Copy out each line of the listing that has the word "from" in it.

╭──

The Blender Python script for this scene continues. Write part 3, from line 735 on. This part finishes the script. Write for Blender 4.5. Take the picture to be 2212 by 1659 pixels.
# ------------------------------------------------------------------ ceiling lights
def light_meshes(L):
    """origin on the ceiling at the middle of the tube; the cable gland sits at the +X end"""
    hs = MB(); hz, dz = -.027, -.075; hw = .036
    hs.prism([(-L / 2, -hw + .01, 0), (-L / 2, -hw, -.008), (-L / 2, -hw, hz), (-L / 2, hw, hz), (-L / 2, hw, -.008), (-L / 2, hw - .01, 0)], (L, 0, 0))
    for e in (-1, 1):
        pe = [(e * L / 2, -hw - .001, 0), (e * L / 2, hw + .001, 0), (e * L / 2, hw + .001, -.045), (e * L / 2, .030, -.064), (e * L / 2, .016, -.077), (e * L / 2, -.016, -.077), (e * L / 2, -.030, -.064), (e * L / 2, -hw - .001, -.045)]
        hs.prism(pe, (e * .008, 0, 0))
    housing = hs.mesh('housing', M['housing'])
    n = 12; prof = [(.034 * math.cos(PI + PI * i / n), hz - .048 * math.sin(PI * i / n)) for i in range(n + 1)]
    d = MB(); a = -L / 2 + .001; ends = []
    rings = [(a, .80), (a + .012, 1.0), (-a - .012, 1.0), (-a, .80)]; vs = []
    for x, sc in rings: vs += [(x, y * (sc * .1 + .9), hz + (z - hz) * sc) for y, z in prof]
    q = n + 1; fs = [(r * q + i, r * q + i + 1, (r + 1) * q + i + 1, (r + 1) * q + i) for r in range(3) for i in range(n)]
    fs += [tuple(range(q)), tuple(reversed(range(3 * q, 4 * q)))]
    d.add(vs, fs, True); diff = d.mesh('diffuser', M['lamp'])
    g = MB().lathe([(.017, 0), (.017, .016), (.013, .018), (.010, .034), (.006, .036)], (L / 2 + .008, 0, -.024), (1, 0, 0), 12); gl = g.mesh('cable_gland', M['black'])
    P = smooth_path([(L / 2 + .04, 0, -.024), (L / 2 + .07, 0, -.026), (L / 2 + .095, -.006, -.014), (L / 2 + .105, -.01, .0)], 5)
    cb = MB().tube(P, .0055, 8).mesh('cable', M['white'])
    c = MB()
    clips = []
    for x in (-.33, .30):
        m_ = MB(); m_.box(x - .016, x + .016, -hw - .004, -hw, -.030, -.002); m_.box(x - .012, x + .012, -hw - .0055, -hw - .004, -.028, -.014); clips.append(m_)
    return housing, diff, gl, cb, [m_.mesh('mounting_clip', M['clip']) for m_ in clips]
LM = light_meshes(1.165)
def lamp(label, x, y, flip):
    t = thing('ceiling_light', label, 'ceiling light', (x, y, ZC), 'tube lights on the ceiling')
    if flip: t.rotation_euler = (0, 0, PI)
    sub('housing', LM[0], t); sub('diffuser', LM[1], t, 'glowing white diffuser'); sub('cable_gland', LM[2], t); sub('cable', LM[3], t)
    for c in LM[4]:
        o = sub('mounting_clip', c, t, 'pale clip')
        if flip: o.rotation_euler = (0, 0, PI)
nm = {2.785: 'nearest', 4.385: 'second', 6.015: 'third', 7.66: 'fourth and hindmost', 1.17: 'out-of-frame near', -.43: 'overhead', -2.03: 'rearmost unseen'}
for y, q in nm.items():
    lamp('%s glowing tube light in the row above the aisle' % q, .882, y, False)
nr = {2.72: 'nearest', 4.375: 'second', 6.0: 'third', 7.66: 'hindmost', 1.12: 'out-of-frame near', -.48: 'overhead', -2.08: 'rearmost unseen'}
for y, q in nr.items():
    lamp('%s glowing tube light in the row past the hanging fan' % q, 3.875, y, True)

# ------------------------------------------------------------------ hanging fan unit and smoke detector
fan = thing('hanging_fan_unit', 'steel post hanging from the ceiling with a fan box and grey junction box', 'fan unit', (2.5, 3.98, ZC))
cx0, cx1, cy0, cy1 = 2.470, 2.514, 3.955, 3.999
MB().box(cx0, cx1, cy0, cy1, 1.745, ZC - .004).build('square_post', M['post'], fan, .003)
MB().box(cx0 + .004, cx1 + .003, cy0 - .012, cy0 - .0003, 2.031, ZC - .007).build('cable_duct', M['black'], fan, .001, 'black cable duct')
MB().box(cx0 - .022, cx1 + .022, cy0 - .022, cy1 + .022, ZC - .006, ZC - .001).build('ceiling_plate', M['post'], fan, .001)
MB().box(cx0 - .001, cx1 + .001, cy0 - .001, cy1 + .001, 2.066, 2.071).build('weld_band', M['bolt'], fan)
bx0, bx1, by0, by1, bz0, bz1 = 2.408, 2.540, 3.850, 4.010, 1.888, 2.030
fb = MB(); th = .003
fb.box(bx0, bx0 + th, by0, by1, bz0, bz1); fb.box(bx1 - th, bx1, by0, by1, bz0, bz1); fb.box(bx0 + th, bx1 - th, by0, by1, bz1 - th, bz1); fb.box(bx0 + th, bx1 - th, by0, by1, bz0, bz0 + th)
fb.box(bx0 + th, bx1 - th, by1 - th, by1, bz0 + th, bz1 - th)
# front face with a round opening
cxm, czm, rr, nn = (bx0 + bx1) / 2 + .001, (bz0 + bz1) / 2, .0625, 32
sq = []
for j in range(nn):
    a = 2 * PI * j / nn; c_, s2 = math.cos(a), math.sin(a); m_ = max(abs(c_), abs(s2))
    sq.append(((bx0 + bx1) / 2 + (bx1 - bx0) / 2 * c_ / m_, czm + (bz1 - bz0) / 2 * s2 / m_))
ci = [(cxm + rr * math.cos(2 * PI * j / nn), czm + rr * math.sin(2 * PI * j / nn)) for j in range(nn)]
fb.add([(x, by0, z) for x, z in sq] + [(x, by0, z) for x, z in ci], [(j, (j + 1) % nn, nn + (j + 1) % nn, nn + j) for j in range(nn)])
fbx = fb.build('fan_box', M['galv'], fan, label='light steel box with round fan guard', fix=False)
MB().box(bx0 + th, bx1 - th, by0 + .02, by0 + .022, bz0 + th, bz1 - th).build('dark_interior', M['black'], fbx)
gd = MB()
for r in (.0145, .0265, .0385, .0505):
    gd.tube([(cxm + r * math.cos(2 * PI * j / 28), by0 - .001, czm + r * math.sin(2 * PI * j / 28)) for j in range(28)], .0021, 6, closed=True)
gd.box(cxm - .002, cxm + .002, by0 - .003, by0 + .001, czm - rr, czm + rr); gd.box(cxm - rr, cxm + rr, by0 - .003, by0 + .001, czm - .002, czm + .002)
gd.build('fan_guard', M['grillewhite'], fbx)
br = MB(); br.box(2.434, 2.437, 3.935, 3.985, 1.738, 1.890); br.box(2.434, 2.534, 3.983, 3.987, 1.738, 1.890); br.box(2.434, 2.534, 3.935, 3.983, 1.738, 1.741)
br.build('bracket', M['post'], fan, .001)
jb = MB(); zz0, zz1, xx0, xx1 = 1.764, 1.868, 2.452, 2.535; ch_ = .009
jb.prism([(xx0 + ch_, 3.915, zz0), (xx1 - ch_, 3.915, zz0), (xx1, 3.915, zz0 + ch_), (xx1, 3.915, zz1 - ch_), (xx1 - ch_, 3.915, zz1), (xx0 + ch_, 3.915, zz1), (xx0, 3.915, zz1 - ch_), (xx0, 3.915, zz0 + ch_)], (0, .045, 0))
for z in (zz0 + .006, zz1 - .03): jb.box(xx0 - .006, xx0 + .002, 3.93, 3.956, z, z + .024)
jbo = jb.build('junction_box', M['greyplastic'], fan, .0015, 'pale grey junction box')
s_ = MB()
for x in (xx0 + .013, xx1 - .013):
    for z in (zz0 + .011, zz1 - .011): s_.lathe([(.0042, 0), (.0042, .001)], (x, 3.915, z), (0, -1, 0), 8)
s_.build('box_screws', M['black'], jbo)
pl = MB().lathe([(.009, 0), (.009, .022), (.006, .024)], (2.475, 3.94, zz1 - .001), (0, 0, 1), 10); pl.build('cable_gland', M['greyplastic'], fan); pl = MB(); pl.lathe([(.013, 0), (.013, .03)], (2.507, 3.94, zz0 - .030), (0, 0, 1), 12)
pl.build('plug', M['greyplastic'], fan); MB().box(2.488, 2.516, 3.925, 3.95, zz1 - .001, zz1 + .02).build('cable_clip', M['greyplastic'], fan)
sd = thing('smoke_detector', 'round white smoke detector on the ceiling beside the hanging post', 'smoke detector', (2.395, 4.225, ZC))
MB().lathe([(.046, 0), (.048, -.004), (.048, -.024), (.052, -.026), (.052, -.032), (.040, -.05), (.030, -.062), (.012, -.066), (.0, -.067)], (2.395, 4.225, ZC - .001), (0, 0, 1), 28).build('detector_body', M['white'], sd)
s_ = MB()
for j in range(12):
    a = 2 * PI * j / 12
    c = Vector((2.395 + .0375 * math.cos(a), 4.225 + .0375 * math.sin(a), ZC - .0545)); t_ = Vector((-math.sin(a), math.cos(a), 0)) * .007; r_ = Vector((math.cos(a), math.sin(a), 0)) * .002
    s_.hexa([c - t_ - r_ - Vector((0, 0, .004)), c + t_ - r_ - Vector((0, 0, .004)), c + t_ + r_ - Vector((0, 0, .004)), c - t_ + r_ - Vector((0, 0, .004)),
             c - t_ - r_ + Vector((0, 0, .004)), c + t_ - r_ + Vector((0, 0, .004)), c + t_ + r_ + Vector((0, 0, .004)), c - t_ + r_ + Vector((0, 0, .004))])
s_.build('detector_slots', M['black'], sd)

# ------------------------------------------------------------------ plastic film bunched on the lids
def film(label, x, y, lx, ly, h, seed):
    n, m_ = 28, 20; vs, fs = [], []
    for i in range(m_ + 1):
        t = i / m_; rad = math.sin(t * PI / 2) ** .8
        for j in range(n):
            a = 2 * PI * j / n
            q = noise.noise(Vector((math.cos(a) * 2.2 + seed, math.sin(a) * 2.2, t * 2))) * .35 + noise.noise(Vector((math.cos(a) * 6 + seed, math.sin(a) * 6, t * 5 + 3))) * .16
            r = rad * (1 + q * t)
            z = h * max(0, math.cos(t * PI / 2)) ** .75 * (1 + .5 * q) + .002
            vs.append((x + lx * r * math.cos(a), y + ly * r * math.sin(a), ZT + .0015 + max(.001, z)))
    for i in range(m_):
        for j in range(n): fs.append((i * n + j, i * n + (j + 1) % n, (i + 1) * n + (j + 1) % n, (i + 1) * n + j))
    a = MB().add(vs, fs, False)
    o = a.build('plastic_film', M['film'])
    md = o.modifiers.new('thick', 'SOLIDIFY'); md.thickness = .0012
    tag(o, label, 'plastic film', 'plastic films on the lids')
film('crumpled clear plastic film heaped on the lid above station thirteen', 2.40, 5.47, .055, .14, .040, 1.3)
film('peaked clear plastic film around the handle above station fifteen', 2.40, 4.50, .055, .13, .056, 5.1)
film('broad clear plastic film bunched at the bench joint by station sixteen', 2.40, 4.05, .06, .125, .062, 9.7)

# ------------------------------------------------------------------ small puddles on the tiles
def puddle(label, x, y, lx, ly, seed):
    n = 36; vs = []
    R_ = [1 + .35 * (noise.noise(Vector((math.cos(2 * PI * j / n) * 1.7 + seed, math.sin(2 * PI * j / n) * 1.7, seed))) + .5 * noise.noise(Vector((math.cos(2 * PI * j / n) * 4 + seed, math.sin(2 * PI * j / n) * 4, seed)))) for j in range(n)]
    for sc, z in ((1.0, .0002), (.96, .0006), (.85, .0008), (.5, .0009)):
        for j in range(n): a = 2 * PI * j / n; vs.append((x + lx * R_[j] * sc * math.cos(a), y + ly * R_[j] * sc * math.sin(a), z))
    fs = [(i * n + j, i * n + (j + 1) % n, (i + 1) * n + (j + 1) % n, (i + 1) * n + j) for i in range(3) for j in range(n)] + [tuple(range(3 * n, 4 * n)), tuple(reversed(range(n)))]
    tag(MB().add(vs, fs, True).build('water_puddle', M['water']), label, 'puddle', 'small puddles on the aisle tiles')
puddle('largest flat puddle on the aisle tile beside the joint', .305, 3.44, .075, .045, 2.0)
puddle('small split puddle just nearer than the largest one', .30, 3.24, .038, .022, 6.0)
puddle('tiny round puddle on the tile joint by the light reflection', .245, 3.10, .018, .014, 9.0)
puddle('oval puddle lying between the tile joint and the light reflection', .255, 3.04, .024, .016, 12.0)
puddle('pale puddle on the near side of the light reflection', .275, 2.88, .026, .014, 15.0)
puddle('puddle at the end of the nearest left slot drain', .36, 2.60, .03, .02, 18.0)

╰──

■ WRITTEN ANSWER ■
The Blender Python script for this scene continues. Write part 3, from line 735 on. This part finishes the script. Write for Blender 4.5. Take the picture to be 2212 by 1659 pixels.
fan = thing('hanging_fan_unit', 'steel post hanging from the ceiling with a fan box and grey junction box', 'fan unit', (2.5, 3.98, ZC))